Recommendation: Unless you have a deep attachment to mythology manifesting in the present day, give this one a miss. The author's worldbuilding makes me hope that she'll write a better series in the future, but this one is just grating to read in places, and by "places" I mean about three-quarters of the book. I read it, and you really don't have to. 

Thursday, May 10, 2012

The Year of Our War


The quick and dirty: 
Rating: 3.5 stars
Length: A touch long but speedy nonetheless (400 pages)
Publication: February 1, 2005 from Eos Books
Premise: Jant Comet is a member of the Emperor's Circle, one of the chosen fifty who cannot die. He is the only person in the Empire who can fly, and he uses that talent as Messenger to relay everything from diplomatic concerns to battle orders in the war against the Insects who constantly threaten to expand the sterile Paperlands throughout the Empire.

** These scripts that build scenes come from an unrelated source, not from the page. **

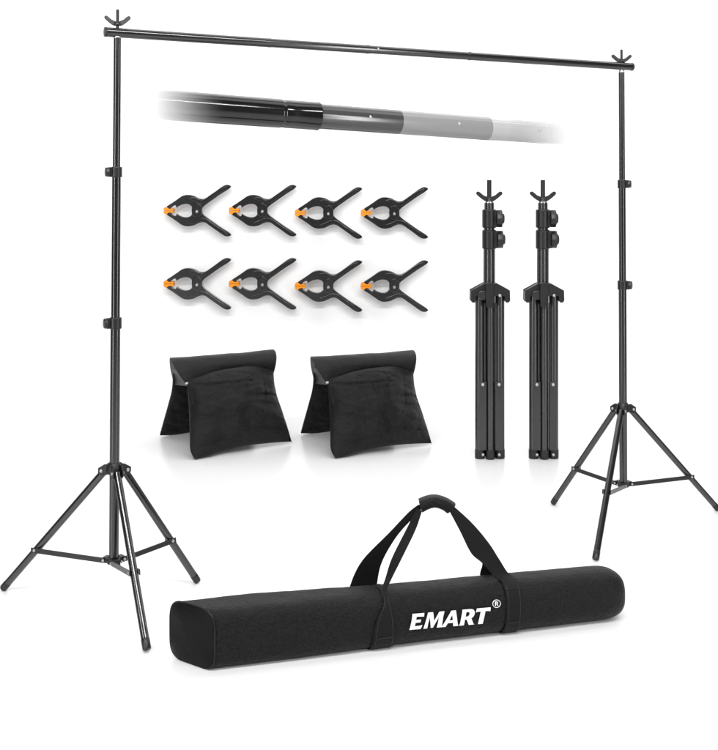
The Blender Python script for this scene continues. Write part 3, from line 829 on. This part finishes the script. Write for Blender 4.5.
ring_face(bm, [(x * rs - .38, y * rs * 1.1 - .52) for x, y in [(0, 0), (.18, 0), (.18, .4), (.36, .4), (.6, 0), (.82, 0), (.56, .42), (.74, .56), (.74, .84), (.58, 1.0), (0, 1.0)]],
          [(x * rs - .38, y * rs * 1.1 - .52) for x, y in [(.18, .56), (.18, .84), (.48, .84), (.56, .76), (.56, .64), (.48, .56)]])
lay(bm, 494.8, 603.3, 4.0, .085, 0)
text_out(bm, 'registered_mark')

# ------------------------------------------------------------------ camera
cam = bpy.data.cameras.new('camera'); co = bpy.data.objects.new('camera', cam); COL.objects.link(co)
co.location = (0, 0, HC); co.rotation_euler = (PI / 2, 0, 0)
cam.sensor_fit = 'HORIZONTAL'; cam.sensor_width = 36; cam.lens = 36 * FPX / 718
cam.shift_y = -(375 - HY) / 718; cam.shift_x = 0
cam.clip_end = 200
scene.camera = co

# ------------------------------------------------------------------ light
w = bpy.data.worlds.new('World'); scene.world = w; w.use_nodes = True
w.node_tree.nodes['Background'].inputs[0].default_value = (1, 1, 1, 1)
w.node_tree.nodes['Background'].inputs[1].default_value = .12
def area(name, loc, tgt, sx_, sy_, power):
    l = bpy.data.lights.new(name, 'AREA'); l.shape = 'RECTANGLE'; l.size = sx_; l.size_y = sy_; l.energy = power
    o = bpy.data.objects.new(name, l); COL.objects.link(o); o.location = loc
    o.rotation_euler = (V(tgt) - V(loc)).to_track_quat('-Z', 'Y').to_euler()
    return o
area('overhead_softbox', (0, 5.6, 4.4), (0, 5.6, 0), 5.0, 3.8, 118)
area('wall_softbox', (0, 1.3, 4.3), (0, 7.7, 1.2), 6, .25, 285)
area('strip_left', (-3.6, 1.0, 1.6), (-.2, 4.6, 1.0), .30, 3.0, 80)
area('strip_right', (3.8, 1.2, 1.6), (.4, 4.8, 1.0), .28, 3.0, 70)
area('front_softbox', (-.4, -2.6, 3.8), (0, 7.6, .3), 2.0, 1.0, 160)
area('strip_top_right', (4.2, 5.3, 3.9), (.9, 4.7, 1.8), .35, 3.6, 45)

scene.view_settings.view_transform = 'Standard'; scene.view_settings.look = 'None'
scene.view_settings.exposure = 0; scene.view_settings.gamma = 1
scene.render.resolution_x = 980; scene.render.resolution_y = 1024
scene.render.engine = 'CYCLES'
scene.cycles.transparent_max_bounces = 16
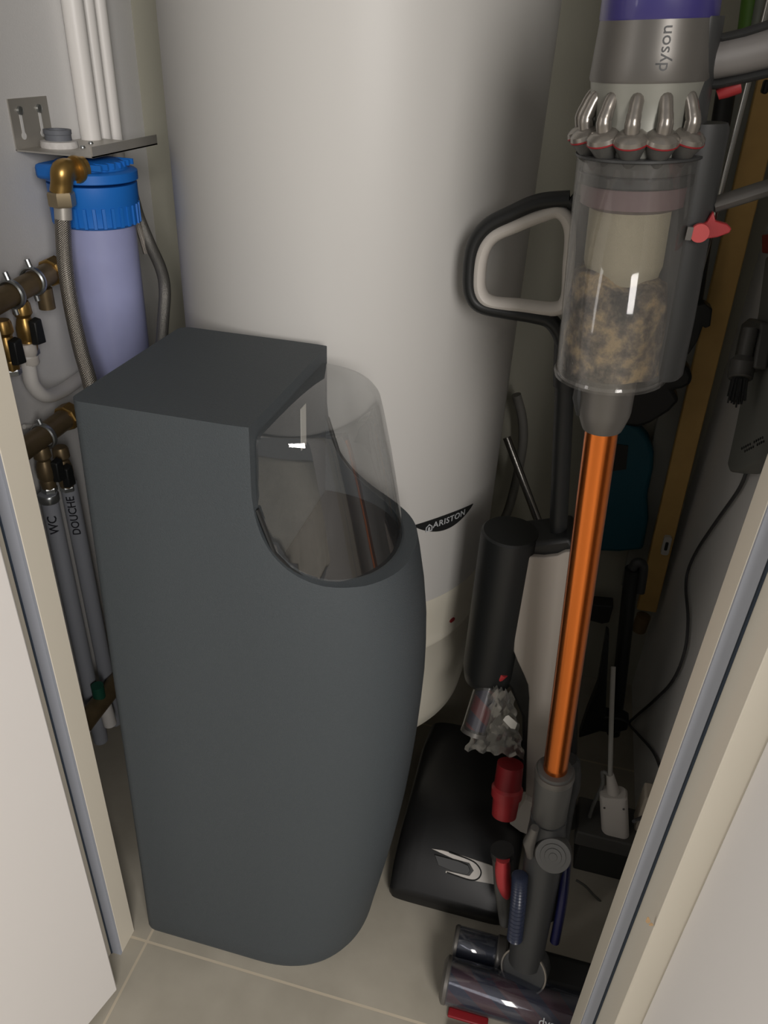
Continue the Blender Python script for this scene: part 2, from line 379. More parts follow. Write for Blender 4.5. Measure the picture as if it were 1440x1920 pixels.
# ================================================================== WATER SOFTENER
ws = thing('water_softener', (-0.33, 0.77, 0), 'slate grey water softener cabinet with clear rounded lid standing on the floor in front', 'water softener')
def lerp(t, a): 
    for (t0, v0), (t1, v1) in zip(a, a[1:]):
        if t <= t1: return v0+(v1-v0)*(t-t0)/(t1-t0)
    return a[-1][1]
def sm(t, a):  # smoothed table
    h = 0.03; return (lerp(max(a[0][0], t-h), a)+lerp(t, a)+lerp(t+h, a))/3
XFT = [(0, -0.160), (0.10, -0.144), (0.2, -0.130), (0.3, -0.119), (0.42, -0.111), (0.55, -0.107), (0.66, -0.112), (0.76, -0.130), (0.86, -0.158), (1.0, -0.20)]
def sect(z, inset=0.0, x0=None):
    t = z/0.96
    y0 = 0.623+0.017*t+inset; y1 = 0.917-0.022*t-inset
    xb = (-0.513+0.025*t) if x0 is None else x0
    xf = sm(z, XFT)-inset; xs = -0.315; ex = 2.35
    r = 0.014; pts = []
    for cx, cy, a in ((xb+r, y1-r, 90), (xb+r, y0+r, 180)):
        for k in range(5):
            q = math.radians(a+22.5*k); pts.append(V((cx+r*math.cos(q), cy+r*math.sin(q), z)))
    pts.append(V(((xb+xs)/2, y0, z)))
    n = 40; cy = (y0+y1)/2; hy = (y1-y0)/2
    for k in range(n+1):
        q = -math.pi/2+math.pi*k/n; c, s_ = math.cos(q), math.sin(q)
        pts.append(V((xs+(xf-xs)*abs(c)**(2/ex), cy+hy*math.copysign(abs(s_)**(2/ex), s_), z)))
    pts.append(V(((xb+xs)/2, y1, z)))
    return pts
zs = [0.0, 0.012]+[0.05*k for k in range(1, 19)]+[0.94, 0.963]
rings = [sect(z, 0.004 if z == 0 else 0) for z in zs]
body = MB().loft(rings).build('cabinet', M_SOFT, ws)
def cut(o, cutter, op='DIFFERENCE'):
    md = o.modifiers.new('cut', 'BOOLEAN'); md.operation = op; md.object = cutter; md.solver = 'EXACT'
    dg = bpy.context.evaluated_depsgraph_get(); me = bpy.data.meshes.new_from_object(o.evaluated_get(dg))
    o.modifiers.remove(md); old = o.data; me.name = o.name; o.data = me
    bpy.data.objects.remove(cutter)
    for p in me.polygons: p.use_smooth = True
    me.set_sharp_from_angle(angle=math.radians(30))
XW = -0.287
cp = [(XW, 1.05), (XW, 0.885), (-0.284, 0.86), (-0.276, 0.832), (-0.262, 0.808), (-0.24, 0.788), (-0.21, 0.774), (-0.17, 0.767), (-0.04, 0.762), (-0.04, 1.05)]
L0 = V(ws['_o'])
cp = [cp[0]]+[(p.x, p.y) for p in curve([(x, z, 0) for x, z in cp[1:-2]], 6)]+cp[-2:]
cu = MB().loft([[V((x, y, z))-L0 for x, z in cp] for y in (0.55, 1.0)]).build('cutter', M_SOFT); cu.location = L0
cut(body, cu)
def dsec(z, xw, xf, ym, hy, n=28, ex=2.2):
    pts = []
    for k in range(n+1):
        q = -math.pi/2+math.pi*k/n; c, s_ = math.cos(q), math.sin(q)
        pts.append(V((xw+(xf-xw)*abs(c)**(2/ex), ym+hy*math.copysign(abs(s_)**(2/ex), s_), z)))
    return pts
cu = MB().loft([[p-L0 for p in dsec(z, XW+0.001, xf, 0.769, 0.118)] for z, xf in ((0.45, -0.155), (1.0, -0.150))]).build('cutter', M_SOFT); cu.location = L0
cut(body, cu)
bv = body.modifiers.new('bevel', 'BEVEL'); bv.width = 0.006; bv.segments = 4; bv.limit_method = 'ANGLE'; bv.angle_limit = math.radians(45)
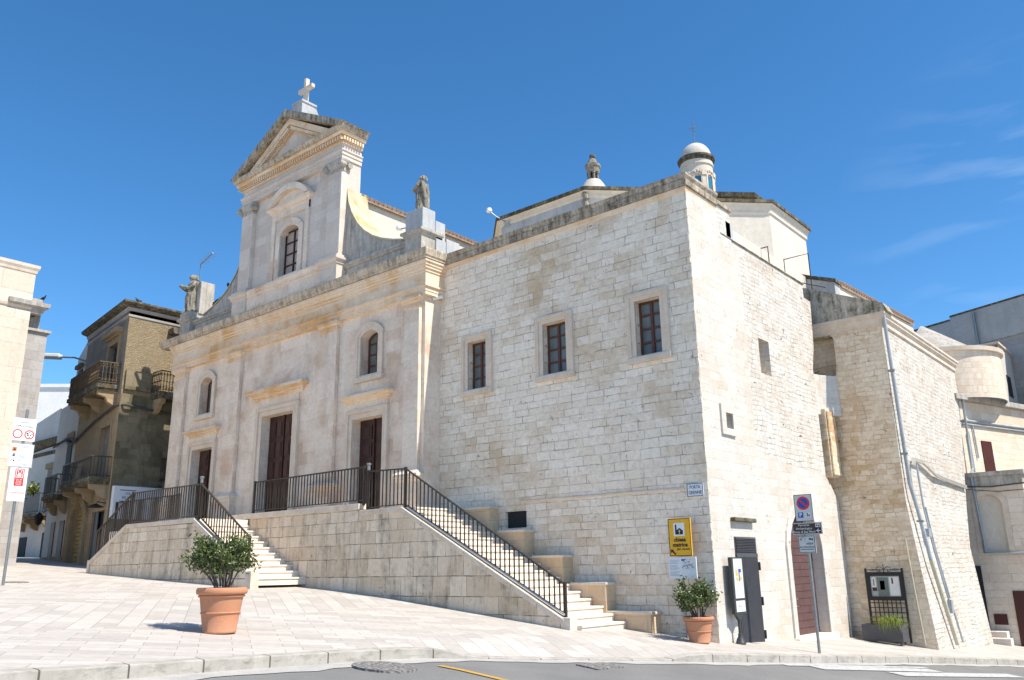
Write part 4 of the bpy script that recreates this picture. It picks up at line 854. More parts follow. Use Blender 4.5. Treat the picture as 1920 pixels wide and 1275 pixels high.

When the heroic King Dunlin of Rachiswater dies in battle, his younger brother's cowardice starts to pull the delicate structure of the Empire to the edge of destruction.
Warnings: Sex with very dubious consent in the backstory, sexual harassment, a few sequences of intense gore, and graphic depiction of needle-based drug use and side effects
Recommendation: Give this one a try just for the sake of all the unusual flavors of fantastical oddness that it pulls together. None of the characters are loveable, but the world they inhabit stands as a character in its own right. 

Thursday, May 3, 2012

Except the Queen

The quick and dirty: 
Rating: 3 stars
Length: Solid but quick (384 pages)
Publication: February 2, 2010 from Roc Books
Summary: The sisters Serana and Meteora live in the Greenwood with careless ease until they see the deadly Queen with a mortal lover and accidentally let the fact slip to others. The sisters are banished to the mortal world, transformed into middle-aged women, and trapped in different cities. Each sister encounters a troubled young adult touched with the scent of magic and tries to root out their secrets. As they exchange letters and experiences about the mortal world, the dangers of the UnSeelie Court draw ever closer on all sides. Every character hides a different agenda, and one false step can easily spell disaster.
Warnings: Two instances of attempted rape and murder, not graphic; one is against a child. Some of the tattooing scenes have a non-consensual eroticism that reads as....drugged sexual/magical assault, perhaps, though the tattoo artist isn't actually touching them much.
Recommendation: If you like your modern-day fantasy laced with humor and an echo of an older world, this might well be for you, though if you demand that everything be explained properly then you'll be better off looking elsewhere.